The exercise: Retype the opening lines of the listing below, ending with the line that contains "PI = math.pi", and leave out any pictures.
═══ Data section
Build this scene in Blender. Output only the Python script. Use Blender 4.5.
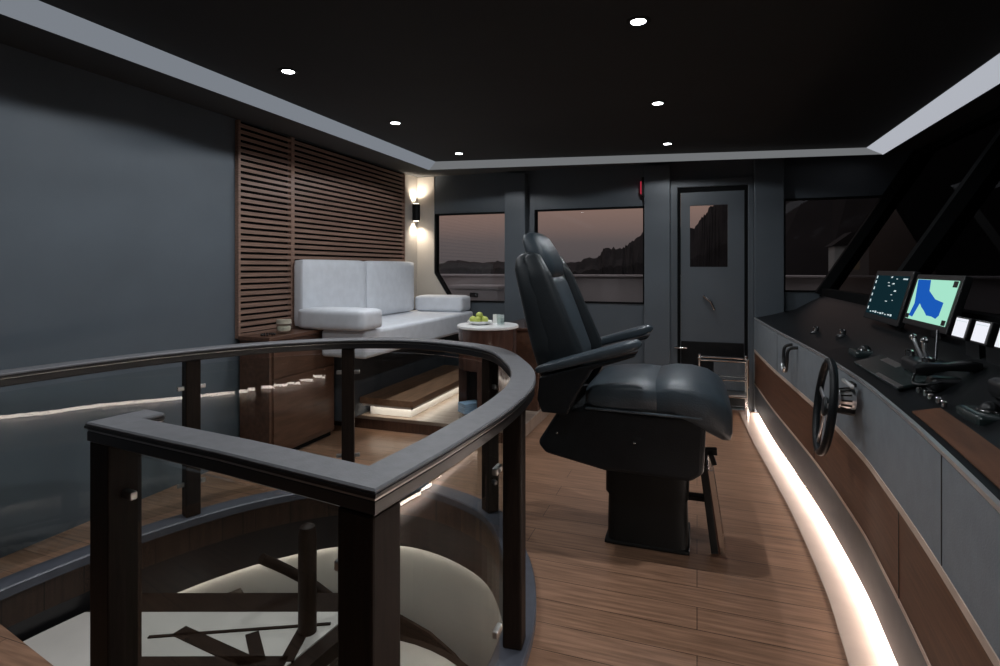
import bpy, bmesh, math, random
from mathutils import Vector, Matrix
random.seed(7)
S = bpy.context.scene
for o in list(bpy.data.objects): bpy.data.objects.remove(o)
C = S.collection
PI = math.pi

# ------------------------------------------------------------ camera
cam_d = bpy.data.cameras.new('camera'); cam = bpy.data.objects.new('camera', cam_d); C.objects.link(cam)
cam_d.sensor_width = 36; cam_d.lens = 20.16; cam_d.shift_y = -0.065; cam_d.clip_start = 0.02; cam_d.clip_end = 900
cam.location = (0, 0, 1.28); cam.rotation_euler = (PI/2, 0, math.atan(197/560))
S.camera = cam
# ------------------------------------------------------------ exposure
S.view_settings.view_transform = 'Standard'; S.view_settings.look = 'None'
S.view_settings.exposure = 0; S.view_settings.gamma = 1; S.view_settings.use_curve_mapping = False
# ------------------------------------------------------------ dusk sky
W = bpy.data.worlds.new('dusk'); S.world = W; W.use_nodes = True
nt = W.node_tree; nt.nodes.clear()
wo = nt.nodes.new('ShaderNodeOutputWorld'); bg = nt.nodes.new('ShaderNodeBackground')
tc = nt.nodes.new('ShaderNodeTexCoord'); sx = nt.nodes.new('ShaderNodeSeparateXYZ'); cr = nt.nodes.new('ShaderNodeValToRGB')
nt.links.new(tc.outputs['Generated'], sx.inputs[0]); nt.links.new(sx.outputs['Z'], cr.inputs[0])
nt.links.new(cr.outputs[0], bg.inputs[0]); nt.links.new(bg.outputs[0], wo.inputs[0])
e = cr.color_ramp.elements
e[0].position = 0.0; e[0].color = (.13, .12, .125, 1)
e[1].position = 1.0; e[1].color = (.42, .40, .42, 1)
for p, c in ((.045, (.17, .148, .148, 1)), (.07, (.27, .20, .18, 1)), (.11, (.38, .26, .215, 1)), (.22, (.26, .19, .17, 1)), (.5, (.34, .31, .32, 1))):
    k = e.new(p); k.color = c
bg.inputs[1].default_value = 1.0

# ------------------------------------------------------------ light levels
P_DOWN = 21.0       # each recessed downlight, wide spill (W)
P_BEAM = 29.0       # each recessed downlight, central beam (W)
P_SCONCE = 13.0
E_COVE = dict(left=.24, far=.17, right=.50)
E_TOE = 22.0
E_STEP = 7.0
E_WELL_FILL = 20.0

# ------------------------------------------------------------ materials
MATS = {}
def mat(name, col, rough=.5, metal=0.0, var=.0, scale=8.0, bump=0.0, bscale=200, spec=.5, coat=0.0, stretch=None):
    m = bpy.data.materials.new(name); m.use_nodes = True; n = m.node_tree.nodes; l = m.node_tree.links
    b = n['Principled BSDF']
    b.inputs['Base Color'].default_value = (*col, 1); b.inputs['Roughness'].default_value = rough
    b.inputs['Metallic'].default_value = metal; b.inputs['Specular IOR Level'].default_value = spec
    b.inputs['Coat Weight'].default_value = coat; b.inputs['Coat Roughness'].default_value = .06
    t = n.new('ShaderNodeTexCoord'); mp = n.new('ShaderNodeMapping'); l.new(t.outputs['Object'], mp.inputs[0])
    if stretch: mp.inputs['Scale'].default_value = stretch
    if var > 0:
        nz = n.new('ShaderNodeTexNoise'); nz.inputs['Scale'].default_value = scale; nz.inputs['Detail'].default_value = 6
        l.new(mp.outputs[0], nz.inputs['Vector'])
        r = n.new('ShaderNodeValToRGB'); r.color_ramp.elements[0].position = .3; r.color_ramp.elements[1].position = .7
        r.color_ramp.elements[0].color = (*[c*(1-var) for c in col], 1); r.color_ramp.elements[1].color = (*[min(1, c*(1+var)) for c in col], 1)
        l.new(nz.outputs[0], r.inputs[0]); l.new(r.outputs[0], b.inputs['Base Color'])
    if bump > 0:
        n2 = n.new('ShaderNodeTexNoise'); n2.inputs['Scale'].default_value = bscale; l.new(mp.outputs[0], n2.inputs['Vector'])
        bp = n.new('ShaderNodeBump'); bp.inputs['Strength'].default_value = bump; bp.inputs['Distance'].default_value = .004
        l.new(n2.outputs[0], bp.inputs['Height']); l.new(bp.outputs[0], b.inputs['Normal'])
    return m
def emit(name, col, s):
    m = bpy.data.materials.new(name); m.use_nodes = True; n = m.node_tree.nodes; n.clear()
    o = n.new('ShaderNodeOutputMaterial'); e = n.new('ShaderNodeEmission')
    e.inputs[0].default_value = (*col, 1); e.inputs[1].default_value = s
    m.node_tree.links.new(e.outputs[0], o.inputs[0]); return m
def glass(name, tint, ior=1.45, rough=.015):
    m = bpy.data.materials.new(name); m.use_nodes = True; n = m.node_tree.nodes; l = m.node_tree.links; n.clear()
    o = n.new('ShaderNodeOutputMaterial'); mx = n.new('ShaderNodeMixShader'); t = n.new('ShaderNodeBsdfTransparent')
    g = n.new('ShaderNodeBsdfGlossy'); f = n.new('ShaderNodeFresnel'); f.inputs[0].default_value = ior
    t.inputs[0].default_value = (*tint, 1); g.inputs['Roughness'].default_value = rough
    ge = n.new('ShaderNodeNewGeometry'); ma = n.new('ShaderNodeMath'); ma.operation = 'SUBTRACT'; ma.inputs[0].default_value = 1; l.new(ge.outputs['Backfacing'], ma.inputs[1])
    mu = n.new('ShaderNodeMath'); mu.operation = 'MULTIPLY'; l.new(f.outputs[0], mu.inputs[0]); l.new(ma.outputs[0], mu.inputs[1])
    l.new(mu.outputs[0], mx.inputs[0]); l.new(t.outputs[0], mx.inputs[1]); l.new(g.outputs[0], mx.inputs[2]); l.new(mx.outputs[0], o.inputs[0])
    return m
def planks(name, c1, c2, mortar, rough):
    m = bpy.data.materials.new(name); m.use_nodes = True; n = m.node_tree.nodes; l = m.node_tree.links
    b = n['Principled BSDF']; b.inputs['Roughness'].default_value = rough
    t = n.new('ShaderNodeTexCoord'); br = n.new('ShaderNodeTexBrick')
    br.inputs['Scale'].default_value = 1; br.inputs['Brick Width'].default_value = 1.5; br.inputs['Row Height'].default_value = .14
    br.inputs['Mortar Size'].default_value = .0015; br.inputs['Color1'].default_value = (*c1, 1); br.inputs['Color2'].default_value = (*c2, 1); br.inputs['Mortar'].default_value = (*mortar, 1)
    l.new(t.outputs['Object'], br.inputs['Vector'])
    mp = n.new('ShaderNodeMapping'); mp.inputs['Scale'].default_value = (2.5, 38, 1); l.new(t.outputs['Object'], mp.inputs[0])
    nz = n.new('ShaderNodeTexNoise'); nz.inputs['Scale'].default_value = 1.6; nz.inputs['Detail'].default_value = 7; l.new(mp.outputs[0], nz.inputs['Vector'])
    r = n.new('ShaderNodeValToRGB'); r.color_ramp.elements[0].color = (.62, .6, .58, 1); r.color_ramp.elements[1].color = (1.25, 1.22, 1.2, 1)
    r.color_ramp.elements[0].position = .3; r.color_ramp.elements[1].position = .72
    l.new(nz.outputs[0], r.inputs[0])
    mx = n.new('ShaderNodeMix'); mx.data_type = 'RGBA'; mx.blend_type = 'MULTIPLY'; mx.inputs[0].default_value = 1
    l.new(br.outputs[0], mx.inputs[6]); l.new(r.outputs[0], mx.inputs[7]); l.new(mx.outputs[2], b.inputs['Base Color'])
    return m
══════
Correct result:
Build this scene in Blender. Output only the Python script. Use Blender 4.5.
import bpy, bmesh, math, random
from mathutils import Vector, Matrix
random.seed(7)
S = bpy.context.scene
for o in list(bpy.data.objects): bpy.data.objects.remove(o)
C = S.collection
PI = math.pi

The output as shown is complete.